The USDA system also provides inspection services for facilities and requires all eggs with its seal be sterilized before packaging.

Brown eggs or white eggs?

It's OK, you can admit it if you think that brown eggs are healthier than white or that organic eggs are always brown. The truth will make any farmer chuckle.

Different colors of eggs simply come from different breeds of hens, with shell color sometimes determined by the color of the hen's earlobes. Backyard chicken farmers enjoy eggs in shades ranging from blue to green to pinkish. As for the eggs you buy at the grocery store, when it comes to color alone, there is no nutritional difference in what lies underneath the shell. So why are brown eggs more expensive? In some cases, it's because public opinion has allowed them to be, but it's also because brown eggs tend to be larger.

Final recommendations

It would be easy to be overwhelmed by all the information out there when it comes to egg labels. Here's a summary, in order of preference, for the next time you want to whip up an omelette.

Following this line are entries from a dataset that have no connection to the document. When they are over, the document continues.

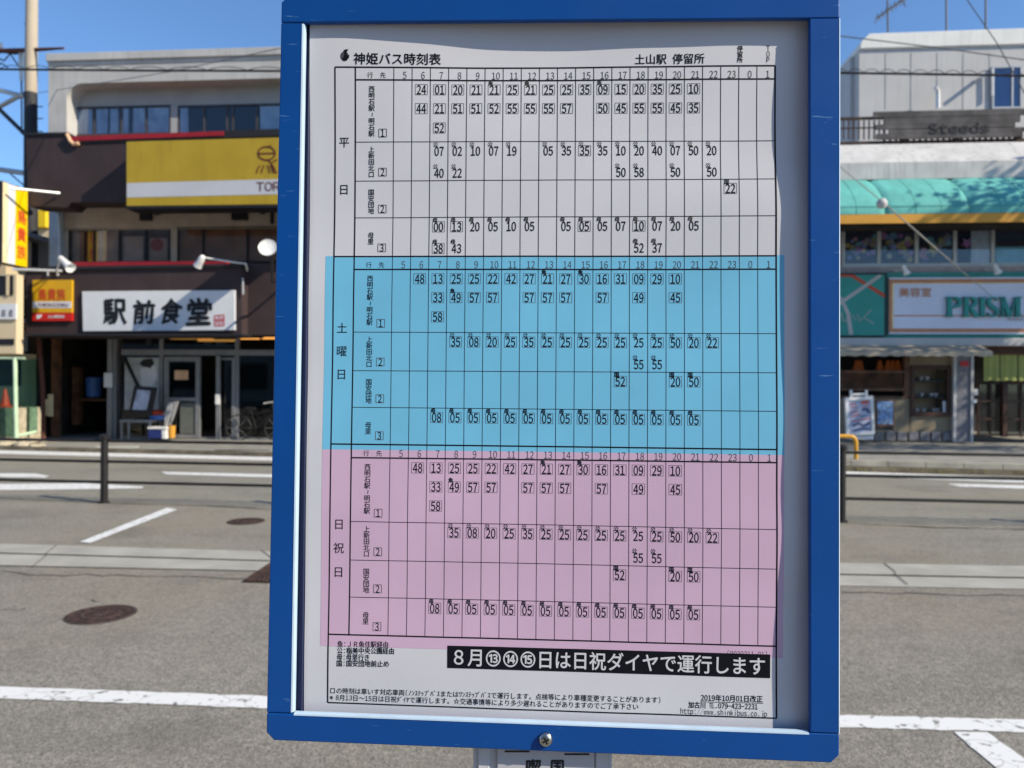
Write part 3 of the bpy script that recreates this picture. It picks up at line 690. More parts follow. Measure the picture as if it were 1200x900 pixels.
# spotlights: a can on a bent arm
def spot(name, root, arm, can0, can1, r0, r1, label):
    t = thing(name, root, label, 'sign lamp', 'lamps that light the signs')
    b = MB(); b.tube(arm, .018, 8); obj('arm', b, M_lampw, t, smooth=True)
    d = (V(can1) - V(can0)); ln = d.length
    b = MB(); b.lathe(can0, [(0, 0), (r0 * .7, .01), (r0, .05), (r0 * 1.05, ln * .6), (r1, ln), (r1 * .85, ln - .01), (0, ln * .8)], 16, d); obj('lamp_head', b, M_lampw, t, smooth=True)
    return t
spot('sign_lamp', FPt(66, 322, 1.3), [FPt(67, 323, 1.35), FPt(67, 316, 1.45), FPt(69, 309, 1.75), FPt(71, 304, 1.8)], FPt(70, 301.5, 1.8), FPt(83, 314, 1.95), .07, .12, 'white spotlight on a short stalk above the square yellow sign')
spot('sign_lamp', FPt(290, 317, 1.3), [FPt(290, 317, 1.32), FPt(288, 309, 1.5), FPt(275, 307.5, 1.9), FPt(240, 302, 2.1)], FPt(238.5, 300, 2.1), FPt(231.5, 312, 2.0), .075, .10, 'white spotlight on a long arm above the white sign with brushed characters')
# dish
t = thing('satellite_dish', FPt(325, 318, .95), 'small white satellite dish on a dark bracket partly behind the blue frame', 'satellite dish')
b = MB(); ax = V((.1, -.92, .3)); b.lathe(FPt(314, 291, 2.6), [(.02, 0), (.10, .01), (.16, .03), (.192, .05), (.196, .045), (.17, .018), (.09, -.005), (0, -.012)], 28, ax); obj('reflector', b, M_lampw, t, smooth=True)
b = MB(); b.tube([FPt(315, 294, 2.56), FPt(318.5, 303, 2.4), FPt(319, 330, 2.2), FPt(334, 334, .95)], .03, 8); obj('bracket', b, M_black, t)

# ------------------------------------------------------------------ things in front of the left shop
b = MB(); b.pbox(121.5, 437, 131.5, 454, .05, .07); obj('wall_notice', b, M_sgw, label='small blank white notice on the column beside the dark doorway', category='notice', bevel=.006)
fz = lambda x, w=0.: F(x, 517, w)[1]
pt = thing('photo_poster', FPt(170, 478, .0), 'tall poster of a dark haired person in white inside the shop window', 'poster')
part('sheet', mat('poster_grey', (.42, .44, .46), .5, .2, 5), pt, lambda b: b.pbox(146, 419, 186, 480, -.005, .002))
def fn(b):
    b.ppoly([(168, 421), (178, 420), (181, 426), (176, 431), (168, 430), (163, 426)], .0, .006)
part('hair', M_sblk, pt, fn)
part('white_coat', M_sgw, pt, lambda b: b.ppoly([(164, 433), (170, 430), (176, 432), (181, 427), (184, 440), (178, 455), (166, 452)], .0, .005))
ez = thing('menu_easel', FPt(164, 515, .5), 'dark framed menu board tilted on a stand in the shop front', 'menu board')
part('frame', M_sblk, ez, lambda b: b.ppoly([(157, 452), (183, 454), (177, 485), (151, 482)], .38, .44), bevel=.01)
part('sheet', mat('menu_paper', (.40, .44, .58), .5, .3, 8), ez, lambda b: b.ppoly([(161, 456.5), (176.5, 458), (171.5, 480.5), (155, 480)], .43, .445))
part('leg', M_sblk, ez, lambda b: (b.tube([FPt(160, 483, .4), FPt(158, 495, .4)], .02, 6), b.tube([FPt(146, 419, .1), FPt(163, 455, .36)], .05, 6)))
tb = thing('low_table', FPt(158, 515, .5), 'small low table with pale legs under the tilted menu board', 'table')
part('table_top', M_alud, tb, lambda b: b.pbox(140, 492, 177, 495, .1, .5))
for x in (141, 149.5, 174): part('leg', M_alud, tb, lambda b: b.pbox(x, 495, x + 2, 515, .44, .49))
cb = thing('cooler_box', FPt(184, 516, .6), 'blue cooler box with a white lid on the ground by the door', 'cooler box')
part('body', mat('cooler_blue', (.02, .035, .16), .4), cb, lambda b: b.pbox(173, 503, 189, 514, .2, .6), bevel=.02)
part('lid', M_lampw, cb, lambda b: b.pbox(172.5, 500.5, 195, 503, .18, .62), bevel=.01)
part('end_panel', M_lampw, cb, lambda b: b.pbox(189.2, 503.2, 194.5, 514.5, .2, .6), bevel=.02)
st = thing('cushioned_stool', FPt(184, 514, .2), 'stool with a red and blue cushion behind the cooler box', 'stool')
part('cushion', M_redp, st, lambda b: b.pbox(177, 481, 186, 487, -.0, .25), bevel=.04)
part('seat', M_blplas, st, lambda b: b.pbox(175, 487, 192, 492, -.0, .3), bevel=.02)
for x in (177, 189): part('leg', M_black, st, lambda b: b.pbox(x, 492, x + 1.5, 515, .1, .14))
b = MB(); b.ppoly([(196.5, 473), (200, 472), (202, 473.5), (200.5, 484), (197, 495), (193.5, 503), (192.5, 490)], .30, .36); b.ppoly([(204, 471.5), (208, 472.5), (205.5, 482), (202, 492), (199.5, 497), (201.5, 486)], .3, .345); b.ppoly([(197, 471.2), (208.5, 470.6), (208.5, 472), (197, 472.8)], .29, .35)
b.tube([FPt(199, 495, .33), FPt(203, 514, .4)], .012, 6); b.tube([FPt(195, 500, .33), FPt(193, 514, .4)], .012, 6)
obj('folded_chair', b, mat('chair_white', (.34, .34, .35), .5), label='white folded chair leaning by the glass door', category='chair', bevel=.01)
b = MB(); p = FPt(201.5, 513, .45); b.lathe(p, [(.07, 0), (.085, .3), (.08, .3), (.06, .05), (0, .05)], 14); obj('yellow_bucket', b, M_oran, smooth=True, label='small yellow bucket beside the glass door', category='bucket')
p = FPt(110, 465, -.9); b = MB(); b.lathe(p, [(.17, 0), (.19, .05), (.2, .5), (.205, .52), (.18, .52), (.17, .1), (0, .1)], 20); obj('blue_tub', b, M_blplas, smooth=True, label='blue plastic tub on a shelf in the dark doorway', category='tub')
def bicycle(x, y, w, label):
    c = FPt(x, y, w); r = thing('bicycle', c, label, 'bicycle')
    def q(u, z): return c + UA * u + V((0, 0, z))
    for cu in (-.5, .5):
        wl = MB(); wl.tube([q(cu + .32 * math.cos(i * math.pi / 14), .33 + .32 * math.sin(i * math.pi / 14)) for i in range(29)], .016, 6); wo = obj('wheel', wl, M_cable, r, smooth=True)
        sp = MB()
        for k in range(8): sp.tube([q(cu, .33), q(cu + .31 * math.cos(k * .785), .33 + .31 * math.sin(k * .785))], .003, 4)
        obj('spokes', sp, M_galv, wo)
    fr = MB()
    for a, c2 in (((-.5, .33), (-.05, .3)), ((-.05, .3), (-.18, .78)), ((-.18, .78), (-.5, .33)), ((-.05, .3), (.38, .7)), ((-.16, .65), (.36, .75)), ((.5, .33), (.36, .95))): fr.tube([q(*a), q(*c2)], .016, 8)
    obj('frame', fr, M_black, r)
    s2 = MB(); s2.hexa([q(-.3, .8) + NA * .07, q(-.3, .8) - NA * .07, q(-.05, .8) - NA * .02, q(-.05, .8) + NA * .02, q(-.3, .85) + NA * .07, q(-.3, .85) - NA * .07, q(-.05, .84) - NA * .02, q(-.05, .84) + NA * .02]); obj('saddle', s2, M_sblk, r, bevel=.015)
    h = MB(); h.tube([q(.26, .95) + NA * .28, q(.38, .98) + NA * .1, q(.38, .98) - NA * .1, q(.26, .95) - NA * .28], .012, 8); obj('handlebar', h, M_galv, r, smooth=True)
bicycle(302, 517, .25, 'bicycle parked in the shade against the dark green shop window')

# kerb ramps
def ramp(x0, x1, y0, y1, mt, label):
    a, c = G(x0, y1), G(x1, y1); d = (c - a); n = V((-d.y, d.x, 0)).normalized()
    b = MB(); dep = .3
    b.prism([a, a + n * dep, a + n * dep + V((0, 0, .09))], [c, c + n * dep, c + n * dep + V((0, 0, .09))])
    obj('kerb_ramp', b, mt, label=label, category='kerb ramp', group='ramps laid against the far kerb', bevel=.01)
ramp(106, 156, 520, 528.5, M_conc, 'pale concrete kerb ramp right of the fence post across the road')
ramp(246, 312, 522, 533.5, M_black, 'black rubber kerb ramp across the road in front of the glass door')
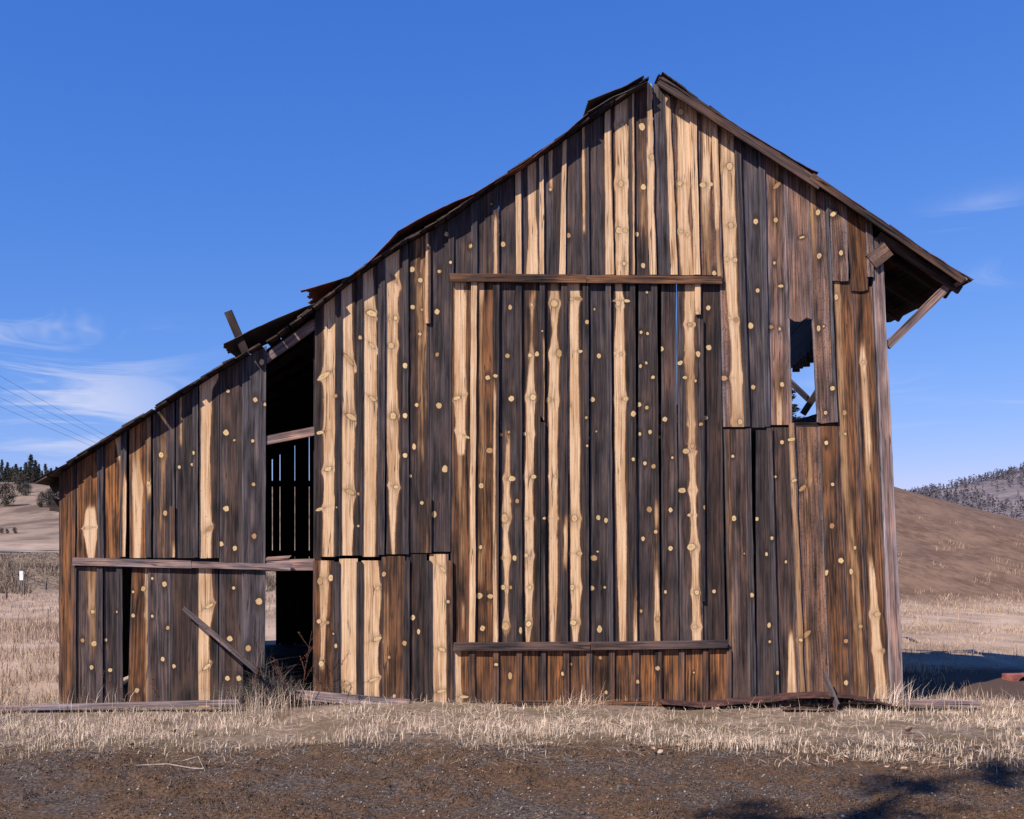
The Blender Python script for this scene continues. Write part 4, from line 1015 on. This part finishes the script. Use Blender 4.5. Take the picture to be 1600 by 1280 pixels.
def join(parts):
    V, Fc = [], []
    for v, f in parts:
        o = len(V); V += [tuple(q) for q in v]; Fc += [tuple(i + o for i in t) for t in f]
    return V, Fc
def py_mesh(name, V, Fc, smooth=False):
    me = bpy.data.meshes.new(name); me.from_pydata(V, [], Fc); me.update()
    if smooth:
        for p in me.polygons: p.use_smooth = True
    return me
def crown_mesh(name, H, R, kind, nb, leaf, seed, per=16):
    """foliage of a conifer of height H: clumps of small leaf faces hung along whorled branches"""
    r = np.random.default_rng(seed); C, Lf = [], []
    trunkparts = []
    for i in range(nb):
        f = (i + r.uniform(0, 1)) / nb
        if kind == 'pine': z = H * (0.07 + 0.92 * f); rad = R * (1 - f) ** 0.85 * r.uniform(0.6, 1.1) + 0.03 * R
        else: z = H * (0.05 + 0.9 * f); rad = R * math.sqrt(max(0.02, 1 - (2 * f - 0.85) ** 2 / 1.4)) * r.uniform(0.55, 1.1)
        az = r.uniform(0, 6.283); dz = -0.12 * rad if kind == 'pine' else 0.2 * rad
        for t in (0.35, 0.65, 0.95):
            c = np.array([math.cos(az) * rad * t, math.sin(az) * rad * t, z + dz * t + r.normal(0, .02) * H * .3])
            s = leaf * (1.7 if t < .9 else 1.3) * ((1 - 0.7 * f) if kind == 'pine' else 1.0)
            k = per if t > .5 else per // 2
            C.append(c + r.normal(0, 1, (k, 3)) * np.array([s, s, s * 0.6])); Lf.append(np.full(k, r.uniform(0, 1)))
        if i % 3 == 0: trunkparts.append(((0, 0, z), (math.cos(az) * rad * .8, math.sin(az) * rad * .8, z + dz * .8)))
    C = np.concatenate(C); Lf = np.concatenate(Lf); n = len(C)
    a = r.normal(0, 1, (n, 3)); a /= np.linalg.norm(a, axis=1)[:, None]; b_ = r.normal(0, 1, (n, 3)); b_ /= np.linalg.norm(b_, axis=1)[:, None]
    s = leaf * r.uniform(0.5, 1.1, n)[:, None]
    V = np.stack([C - a * s * .5, C + a * s * .5, C + b_ * s], 1)
    V[:, :, 2] = np.maximum(V[:, :, 2], 0.02)
    me = np_mesh(name, V.reshape(-1, 3), np.arange(3 * n).reshape(-1, 3))
    at = np.zeros((n, 3, 3), np.float32); at[:, :, 0] = np.clip(Lf + r.normal(0, .15, n), 0, 1)[:, None]
    me.attributes.new('bl', 'FLOAT_VECTOR', 'POINT').data.foreach_set('vector', at.ravel())
    tp = [tube_mesh('t', [(0, 0, -0.3), (0.02 * H * .3, 0, H * .5), (0, 0.01 * H, H * 0.93)], [H * 0.022, H * 0.014, H * 0.003])]
    for p, q in trunkparts: tp.append(tube_mesh('b', [p, q], [H * .006, H * .002], 4))
    V2, F2 = join(tp)
    return me, py_mesh('trunk', V2, F2)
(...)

If you can, buy eggs from pasture-raised hens direct from a farm or farmer's market. When at the store, look for organic eggs from pasture-raised hens and earn bonus points for finding the Animal Welfare Approved label. If you can't find those, look for organic, free-range eggs, preferably non-vegetarian. Finally, traditional eggs that bear the seal of a reputable, third-party animal welfare certifier will probably be better than eggs bearing no certifications or seals.

Again, if you don't find what you want at your local store, ask for it. Consumers drive buying decisions. Buy the best that you can afford. And remember, the way you spend your dollar at the supermarket is a vote for the kinds of foods that you want to have available to you.